== Stated problem ==
Print each line exactly as it is given.

== Given material ==
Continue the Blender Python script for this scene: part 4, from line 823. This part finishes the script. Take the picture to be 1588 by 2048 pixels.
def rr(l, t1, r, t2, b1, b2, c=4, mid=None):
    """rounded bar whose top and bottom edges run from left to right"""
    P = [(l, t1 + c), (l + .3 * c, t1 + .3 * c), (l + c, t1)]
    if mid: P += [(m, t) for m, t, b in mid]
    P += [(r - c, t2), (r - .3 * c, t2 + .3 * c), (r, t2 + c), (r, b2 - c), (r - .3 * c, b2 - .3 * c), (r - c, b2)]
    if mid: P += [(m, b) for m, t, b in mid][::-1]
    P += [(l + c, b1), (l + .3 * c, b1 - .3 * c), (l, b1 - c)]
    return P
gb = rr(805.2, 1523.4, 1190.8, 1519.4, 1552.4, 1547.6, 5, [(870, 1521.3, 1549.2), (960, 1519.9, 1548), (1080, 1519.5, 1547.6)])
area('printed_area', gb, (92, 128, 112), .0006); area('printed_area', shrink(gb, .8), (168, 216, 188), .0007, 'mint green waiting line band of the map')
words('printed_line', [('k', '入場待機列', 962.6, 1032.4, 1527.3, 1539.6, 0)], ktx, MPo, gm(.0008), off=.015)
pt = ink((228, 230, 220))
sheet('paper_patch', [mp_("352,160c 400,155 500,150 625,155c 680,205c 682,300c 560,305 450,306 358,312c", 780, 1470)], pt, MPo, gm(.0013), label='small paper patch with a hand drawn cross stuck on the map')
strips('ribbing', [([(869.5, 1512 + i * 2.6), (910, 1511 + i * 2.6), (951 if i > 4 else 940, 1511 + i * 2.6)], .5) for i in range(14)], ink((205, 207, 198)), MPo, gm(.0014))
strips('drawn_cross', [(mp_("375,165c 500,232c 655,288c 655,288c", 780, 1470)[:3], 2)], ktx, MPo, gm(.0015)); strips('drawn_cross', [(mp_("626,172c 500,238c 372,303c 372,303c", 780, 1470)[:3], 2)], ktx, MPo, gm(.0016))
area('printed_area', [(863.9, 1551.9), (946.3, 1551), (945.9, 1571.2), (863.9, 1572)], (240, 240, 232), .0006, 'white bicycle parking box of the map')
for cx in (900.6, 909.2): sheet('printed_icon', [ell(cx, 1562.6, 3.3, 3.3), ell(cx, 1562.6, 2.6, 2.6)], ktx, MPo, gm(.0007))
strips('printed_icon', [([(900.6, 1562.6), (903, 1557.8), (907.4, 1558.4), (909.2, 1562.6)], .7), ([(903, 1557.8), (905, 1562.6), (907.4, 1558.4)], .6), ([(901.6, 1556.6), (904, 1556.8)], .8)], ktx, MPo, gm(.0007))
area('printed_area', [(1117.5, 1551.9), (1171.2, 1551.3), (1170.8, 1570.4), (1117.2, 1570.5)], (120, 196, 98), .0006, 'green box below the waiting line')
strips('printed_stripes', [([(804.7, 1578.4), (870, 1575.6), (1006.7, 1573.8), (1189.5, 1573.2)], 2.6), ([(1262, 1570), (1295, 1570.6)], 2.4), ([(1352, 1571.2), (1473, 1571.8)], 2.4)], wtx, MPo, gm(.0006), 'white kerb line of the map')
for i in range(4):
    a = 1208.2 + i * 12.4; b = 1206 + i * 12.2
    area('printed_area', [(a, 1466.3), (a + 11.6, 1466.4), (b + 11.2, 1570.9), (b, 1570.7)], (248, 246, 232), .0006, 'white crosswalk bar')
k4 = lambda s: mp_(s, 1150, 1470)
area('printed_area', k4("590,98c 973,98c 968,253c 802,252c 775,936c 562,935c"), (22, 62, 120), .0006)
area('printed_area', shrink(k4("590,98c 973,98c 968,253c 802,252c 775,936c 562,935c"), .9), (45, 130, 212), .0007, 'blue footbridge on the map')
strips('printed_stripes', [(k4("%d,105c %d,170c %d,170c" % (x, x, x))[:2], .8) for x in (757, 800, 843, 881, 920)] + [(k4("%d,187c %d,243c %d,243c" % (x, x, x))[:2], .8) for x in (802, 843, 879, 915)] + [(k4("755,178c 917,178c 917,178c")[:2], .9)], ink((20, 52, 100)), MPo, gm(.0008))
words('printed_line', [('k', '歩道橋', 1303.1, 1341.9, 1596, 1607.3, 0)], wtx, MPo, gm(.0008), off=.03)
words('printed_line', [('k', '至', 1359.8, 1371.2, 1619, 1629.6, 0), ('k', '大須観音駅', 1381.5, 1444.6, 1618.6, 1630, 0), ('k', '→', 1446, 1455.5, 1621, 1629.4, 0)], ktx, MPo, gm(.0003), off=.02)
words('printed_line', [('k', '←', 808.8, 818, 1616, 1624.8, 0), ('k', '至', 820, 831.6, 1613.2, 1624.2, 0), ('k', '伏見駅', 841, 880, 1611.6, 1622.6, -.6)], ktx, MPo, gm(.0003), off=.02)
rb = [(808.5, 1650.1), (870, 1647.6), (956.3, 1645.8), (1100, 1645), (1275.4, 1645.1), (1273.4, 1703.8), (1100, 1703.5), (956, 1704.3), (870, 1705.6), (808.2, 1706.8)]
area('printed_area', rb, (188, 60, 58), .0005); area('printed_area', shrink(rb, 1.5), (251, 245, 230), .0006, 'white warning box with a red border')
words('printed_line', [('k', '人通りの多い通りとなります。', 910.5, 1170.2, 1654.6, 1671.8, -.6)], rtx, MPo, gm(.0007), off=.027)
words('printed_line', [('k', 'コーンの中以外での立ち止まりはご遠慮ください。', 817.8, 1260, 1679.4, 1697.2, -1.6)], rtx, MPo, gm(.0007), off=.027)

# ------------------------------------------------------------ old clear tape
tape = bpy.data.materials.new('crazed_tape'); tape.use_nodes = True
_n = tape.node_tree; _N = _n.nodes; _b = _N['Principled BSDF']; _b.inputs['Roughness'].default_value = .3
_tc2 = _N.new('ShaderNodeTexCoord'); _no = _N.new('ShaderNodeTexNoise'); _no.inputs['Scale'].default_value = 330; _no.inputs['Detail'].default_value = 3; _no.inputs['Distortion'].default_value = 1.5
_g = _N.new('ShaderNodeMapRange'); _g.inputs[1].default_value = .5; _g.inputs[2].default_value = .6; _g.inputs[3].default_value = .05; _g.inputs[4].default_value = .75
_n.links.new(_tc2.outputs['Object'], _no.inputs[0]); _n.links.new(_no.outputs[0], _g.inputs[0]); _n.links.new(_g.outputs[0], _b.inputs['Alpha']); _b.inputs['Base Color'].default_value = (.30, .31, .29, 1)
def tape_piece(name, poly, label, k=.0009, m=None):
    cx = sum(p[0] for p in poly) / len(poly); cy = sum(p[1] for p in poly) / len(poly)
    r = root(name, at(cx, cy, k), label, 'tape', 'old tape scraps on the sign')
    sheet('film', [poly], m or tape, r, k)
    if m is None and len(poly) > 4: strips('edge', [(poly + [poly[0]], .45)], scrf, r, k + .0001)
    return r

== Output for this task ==
Continue the Blender Python script for this scene: part 4, from line 823. This part finishes the script. Take the picture to be 1588 by 2048 pixels.
def rr(l, t1, r, t2, b1, b2, c=4, mid=None):
    """rounded bar whose top and bottom edges run from left to right"""
    P = [(l, t1 + c), (l + .3 * c, t1 + .3 * c), (l + c, t1)]
    if mid: P += [(m, t) for m, t, b in mid]
    P += [(r - c, t2), (r - .3 * c, t2 + .3 * c), (r, t2 + c), (r, b2 - c), (r - .3 * c, b2 - .3 * c), (r - c, b2)]
    if mid: P += [(m, b) for m, t, b in mid][::-1]
    P += [(l + c, b1), (l + .3 * c, b1 - .3 * c), (l, b1 - c)]
    return P
gb = rr(805.2, 1523.4, 1190.8, 1519.4, 1552.4, 1547.6, 5, [(870, 1521.3, 1549.2), (960, 1519.9, 1548), (1080, 1519.5, 1547.6)])
area('printed_area', gb, (92, 128, 112), .0006); area('printed_area', shrink(gb, .8), (168, 216, 188), .0007, 'mint green waiting line band of the map')
words('printed_line', [('k', '入場待機列', 962.6, 1032.4, 1527.3, 1539.6, 0)], ktx, MPo, gm(.0008), off=.015)
pt = ink((228, 230, 220))
sheet('paper_patch', [mp_("352,160c 400,155 500,150 625,155c 680,205c 682,300c 560,305 450,306 358,312c", 780, 1470)], pt, MPo, gm(.0013), label='small paper patch with a hand drawn cross stuck on the map')
strips('ribbing', [([(869.5, 1512 + i * 2.6), (910, 1511 + i * 2.6), (951 if i > 4 else 940, 1511 + i * 2.6)], .5) for i in range(14)], ink((205, 207, 198)), MPo, gm(.0014))
strips('drawn_cross', [(mp_("375,165c 500,232c 655,288c 655,288c", 780, 1470)[:3], 2)], ktx, MPo, gm(.0015)); strips('drawn_cross', [(mp_("626,172c 500,238c 372,303c 372,303c", 780, 1470)[:3], 2)], ktx, MPo, gm(.0016))
area('printed_area', [(863.9, 1551.9), (946.3, 1551), (945.9, 1571.2), (863.9, 1572)], (240, 240, 232), .0006, 'white bicycle parking box of the map')
for cx in (900.6, 909.2): sheet('printed_icon', [ell(cx, 1562.6, 3.3, 3.3), ell(cx, 1562.6, 2.6, 2.6)], ktx, MPo, gm(.0007))
strips('printed_icon', [([(900.6, 1562.6), (903, 1557.8), (907.4, 1558.4), (909.2, 1562.6)], .7), ([(903, 1557.8), (905, 1562.6), (907.4, 1558.4)], .6), ([(901.6, 1556.6), (904, 1556.8)], .8)], ktx, MPo, gm(.0007))
area('printed_area', [(1117.5, 1551.9), (1171.2, 1551.3), (1170.8, 1570.4), (1117.2, 1570.5)], (120, 196, 98), .0006, 'green box below the waiting line')
strips('printed_stripes', [([(804.7, 1578.4), (870, 1575.6), (1006.7, 1573.8), (1189.5, 1573.2)], 2.6), ([(1262, 1570), (1295, 1570.6)], 2.4), ([(1352, 1571.2), (1473, 1571.8)], 2.4)], wtx, MPo, gm(.0006), 'white kerb line of the map')
for i in range(4):
    a = 1208.2 + i * 12.4; b = 1206 + i * 12.2
    area('printed_area', [(a, 1466.3), (a + 11.6, 1466.4), (b + 11.2, 1570.9), (b, 1570.7)], (248, 246, 232), .0006, 'white crosswalk bar')
k4 = lambda s: mp_(s, 1150, 1470)
area('printed_area', k4("590,98c 973,98c 968,253c 802,252c 775,936c 562,935c"), (22, 62, 120), .0006)
area('printed_area', shrink(k4("590,98c 973,98c 968,253c 802,252c 775,936c 562,935c"), .9), (45, 130, 212), .0007, 'blue footbridge on the map')
strips('printed_stripes', [(k4("%d,105c %d,170c %d,170c" % (x, x, x))[:2], .8) for x in (757, 800, 843, 881, 920)] + [(k4("%d,187c %d,243c %d,243c" % (x, x, x))[:2], .8) for x in (802, 843, 879, 915)] + [(k4("755,178c 917,178c 917,178c")[:2], .9)], ink((20, 52, 100)), MPo, gm(.0008))
words('printed_line', [('k', '歩道橋', 1303.1, 1341.9, 1596, 1607.3, 0)], wtx, MPo, gm(.0008), off=.03)
words('printed_line', [('k', '至', 1359.8, 1371.2, 1619, 1629.6, 0), ('k', '大須観音駅', 1381.5, 1444.6, 1618.6, 1630, 0), ('k', '→', 1446, 1455.5, 1621, 1629.4, 0)], ktx, MPo, gm(.0003), off=.02)
words('printed_line', [('k', '←', 808.8, 818, 1616, 1624.8, 0), ('k', '至', 820, 831.6, 1613.2, 1624.2, 0), ('k', '伏見駅', 841, 880, 1611.6, 1622.6, -.6)], ktx, MPo, gm(.0003), off=.02)
rb = [(808.5, 1650.1), (870, 1647.6), (956.3, 1645.8), (1100, 1645), (1275.4, 1645.1), (1273.4, 1703.8), (1100, 1703.5), (956, 1704.3), (870, 1705.6), (808.2, 1706.8)]
area('printed_area', rb, (188, 60, 58), .0005); area('printed_area', shrink(rb, 1.5), (251, 245, 230), .0006, 'white warning box with a red border')
words('printed_line', [('k', '人通りの多い通りとなります。', 910.5, 1170.2, 1654.6, 1671.8, -.6)], rtx, MPo, gm(.0007), off=.027)
words('printed_line', [('k', 'コーンの中以外での立ち止まりはご遠慮ください。', 817.8, 1260, 1679.4, 1697.2, -1.6)], rtx, MPo, gm(.0007), off=.027)

# ------------------------------------------------------------ old clear tape
tape = bpy.data.materials.new('crazed_tape'); tape.use_nodes = True
_n = tape.node_tree; _N = _n.nodes; _b = _N['Principled BSDF']; _b.inputs['Roughness'].default_value = .3
_tc2 = _N.new('ShaderNodeTexCoord'); _no = _N.new('ShaderNodeTexNoise'); _no.inputs['Scale'].default_value = 330; _no.inputs['Detail'].default_value = 3; _no.inputs['Distortion'].default_value = 1.5
_g = _N.new('ShaderNodeMapRange'); _g.inputs[1].default_value = .5; _g.inputs[2].default_value = .6; _g.inputs[3].default_value = .05; _g.inputs[4].default_value = .75
_n.links.new(_tc2.outputs['Object'], _no.inputs[0]); _n.links.new(_no.outputs[0], _g.inputs[0]); _n.links.new(_g.outputs[0], _b.inputs['Alpha']); _b.inputs['Base Color'].default_value = (.30, .31, .29, 1)
def tape_piece(name, poly, label, k=.0009, m=None):
    cx = sum(p[0] for p in poly) / len(poly); cy = sum(p[1] for p in poly) / len(poly)
    r = root(name, at(cx, cy, k), label, 'tape', 'old tape scraps on the sign')
    sheet('film', [poly], m or tape, r, k)
    if m is None and len(poly) > 4: strips('edge', [(poly + [poly[0]], .45)], scrf, r, k + .0001)
    return r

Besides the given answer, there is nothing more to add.